We turned around and headed back home, our legs sore but feeling accomplished after this relatively epic ride. The average temperature during the ride was below 15 degrees Celsius, not the most ideal, but considering where we came from, we had no complaints. Here are our key takeaways from this experience:
  1. Never underestimate the importance of proper hydration and nutrition during a Century Ride. Remember to rehydrate every hour and eat at the right intervals. If you can have a proper meal at the halfway mark, even better. Unfortunately, we neglected these aspects during our ride.
  2. Ride at your own pace and take the time to enjoy the scenery around you. Don't worry about what your average speed on Strava will look like once you upload your stats.
  3. Gravel bikes are designed for gravel routes, but they are also useful on pavement. They provide versatility for various surfaces.
  4. There is a noticeable speed difference between different tire sizes. The Pirelli Cinturato Gravel Line, especially the Gravel H variant, performed exceptionally well, offering excellent traction without skidding.
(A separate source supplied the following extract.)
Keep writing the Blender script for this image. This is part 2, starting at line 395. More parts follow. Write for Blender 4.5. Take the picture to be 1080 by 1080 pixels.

  5. Carlo, being around 5'10" in height, realized he needs a larger bike. He's currently using a Small On-One Inbred with the seat post extended beyond the minimum insert mark. A medium-sized frame or 54cm would be more suitable for his height. We may see him on a new bike in the coming months.
  6. The Rodeo Labs Flaanimal 5.0 is truly in harmony with nature. It handles any surface, whether paved, gravel, rocky, or dusty, with ease. It's a remarkable creation from the folks in Texas. The combination of the Carbon Seatpost and proprietary carbon seat tube provides a hidden suspension-like comfort. Check out the Whisky Carbon Seatpost.
  7. We discovered that a handlebar bag is a handy accessory you never knew you needed. It can hold energy bars, mini tools, extra tubes, and ropes, making it convenient to have in front of your handlebars. Consider bags from Rapha or Le Coffee Bar.

Eventually, we made it back home, and Carlo went out with his wife and kids for dinner downtown. I could tell from his expression (and his wobbly legs) that he would eat whatever was served to them. I had initially planned to join them for dinner, but my sore body had other plans.

Did the soreness and challenges of the ride make discourage us? A double century ride is already in the works!